Procuro assento e o único prazer que antevejo para meu dia é olhar o rio com sua negritude e majestosa embaixo de nós. Deixar Manaus também foi bom, o caos o calor, a ilogi-cidade. Gostei daqui no passado, mas como uma criança linda que se torna em adulto feio, Manaus ficou torta, suja, uma cidade-genitália procurando sua razão de ser em rebolados sensuais. Os crentes antes escassos agora estão em todo lugar, possuindo a terra com templos fálicos.

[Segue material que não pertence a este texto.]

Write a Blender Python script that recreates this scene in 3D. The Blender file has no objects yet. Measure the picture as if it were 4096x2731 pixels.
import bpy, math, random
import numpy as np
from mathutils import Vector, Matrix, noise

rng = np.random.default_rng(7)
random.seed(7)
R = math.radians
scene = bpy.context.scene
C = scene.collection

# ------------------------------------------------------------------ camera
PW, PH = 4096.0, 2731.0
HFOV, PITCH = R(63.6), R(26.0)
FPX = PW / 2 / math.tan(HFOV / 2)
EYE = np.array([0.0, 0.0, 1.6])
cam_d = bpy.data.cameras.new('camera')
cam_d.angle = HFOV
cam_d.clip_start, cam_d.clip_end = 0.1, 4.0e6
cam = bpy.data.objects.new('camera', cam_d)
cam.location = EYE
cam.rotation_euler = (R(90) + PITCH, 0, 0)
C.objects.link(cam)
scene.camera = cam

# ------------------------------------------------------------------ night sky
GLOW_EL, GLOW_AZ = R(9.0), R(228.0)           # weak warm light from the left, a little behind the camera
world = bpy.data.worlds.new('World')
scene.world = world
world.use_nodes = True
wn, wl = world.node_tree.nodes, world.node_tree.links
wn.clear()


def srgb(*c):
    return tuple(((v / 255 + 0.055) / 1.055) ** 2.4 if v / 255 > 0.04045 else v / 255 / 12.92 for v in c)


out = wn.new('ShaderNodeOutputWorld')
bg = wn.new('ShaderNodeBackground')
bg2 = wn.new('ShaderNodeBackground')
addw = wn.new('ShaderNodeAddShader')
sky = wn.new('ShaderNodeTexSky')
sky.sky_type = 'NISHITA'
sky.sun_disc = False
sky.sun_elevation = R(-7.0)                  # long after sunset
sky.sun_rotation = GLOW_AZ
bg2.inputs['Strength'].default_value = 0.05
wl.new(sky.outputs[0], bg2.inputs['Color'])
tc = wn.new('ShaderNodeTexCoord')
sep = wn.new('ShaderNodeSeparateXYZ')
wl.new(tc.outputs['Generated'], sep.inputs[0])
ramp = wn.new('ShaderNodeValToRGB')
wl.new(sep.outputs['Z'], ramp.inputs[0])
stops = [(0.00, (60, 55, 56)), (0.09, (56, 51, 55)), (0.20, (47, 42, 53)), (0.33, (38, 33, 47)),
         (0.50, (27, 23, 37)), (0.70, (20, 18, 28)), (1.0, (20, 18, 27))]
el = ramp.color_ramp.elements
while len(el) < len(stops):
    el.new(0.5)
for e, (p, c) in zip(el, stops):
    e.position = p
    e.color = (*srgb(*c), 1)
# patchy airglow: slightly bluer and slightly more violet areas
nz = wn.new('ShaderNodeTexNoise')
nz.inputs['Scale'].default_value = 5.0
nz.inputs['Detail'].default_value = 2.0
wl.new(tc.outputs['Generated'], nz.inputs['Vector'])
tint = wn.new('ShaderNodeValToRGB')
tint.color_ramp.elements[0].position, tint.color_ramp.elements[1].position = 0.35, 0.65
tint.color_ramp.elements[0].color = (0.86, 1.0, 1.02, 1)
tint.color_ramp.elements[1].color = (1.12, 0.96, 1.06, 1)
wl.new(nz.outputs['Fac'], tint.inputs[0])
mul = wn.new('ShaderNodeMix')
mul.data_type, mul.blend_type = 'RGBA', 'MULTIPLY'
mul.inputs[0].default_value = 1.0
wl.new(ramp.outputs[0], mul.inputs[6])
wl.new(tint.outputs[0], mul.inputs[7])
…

Vou traduzir um casal de americanos em um templo pentecostal em Manacapuru. Conheço o casal apenas por sua história, um adultério perdoado que se tornou em testemunho de graça. A mulher loira, cáqui e chapéu se senta ao meu lado. Tédio  e cansaço me impedem de levar a conversa à fundo. O outro barranco chega, saímos da balsa,  prosseguimos numa van.

Chega a noite e lá vamos nós fantasiados de pentecostais para a igreja. Com praxe em missões chegamos com grandes sorrisos e mãos estendidas apertando todos,  pretendendo admiração e respeito. Minha sandália doada aperta o pé, o vestido fora de moda combina com o descombinar de tudo  com as flores kitsch  e as figuras e letras que cobrem todas as paredes.

Começa o louvor, um rapaz com trejeitos homossexuais assume o púlpito e canta. Canta músicas da moda evangélica, odes às minhas emoções saciadas por um Deus de amor quase erótico pela humanidade. Na segunda canção pra minha surpresa meu tédio se dissolve. Comecei a sentí-Lo perto de mim, o Deus bailarino me convidando pra dançar na lindeza daquela igreja caboca. Vejo o rapaz à frente e seu sorriso resgatado, pleno de amor e graça e os crentes a deixá-lo guiar-lhes  na mais improvável das construções sociais:  prefeito,  o pastor nascido na barranqueira, estudado em Manaus, a universitária, o ex-ladrão,  a ex-rameira, as donas de casa, as mulheres da seringa e da sorva dos beiradões, todos ali cantam juntos o Zaqueu.

Os americanos começam, eu como a voz brasileira da mulher, grito na igreja: – Eu cometi o pecado do adultério…  O pastor como a voz do marido traído enfileira ensinos sobre o poder da graça e do amor para reconstruir famílias… As diferenças culturais se dissolvem na realidade de um drama familiar repetido desde que o mundo é mundo.   As dores da família, a cornisse do marido tentado a mostrar a macheza mas cedendo à graça de Deus para continuar amando-a, cobrindo-a em sua vergonha, finalmente aprendendo a ser homem… Tudo isto era novo e velho ao mesmo tempo. É a graça sai da cabeça e se faz carne e osso na história de alguém.

Saímos dali para comer peixe, ouvindo as risadas dos crentes amazonenses. Na manhã seguinte volta a troupe para uma Manaus que já não me pareceu tão impossível. Os próprios templos faraônicos agora eram ainda fúteis, mas também abrigo de perdão, esperança e vida. Tudo o que a cidade-genital precisa é de amor…  Em meus novos olhos as pessoas todas tinham uma beleza única, cada ruga contando uma história de amor. O sol já não castigava tanto, os suores das gentes não eram mais tão deselegantes e  a chuva que caía abundante vinha direto dos olhos do Pai do Céu.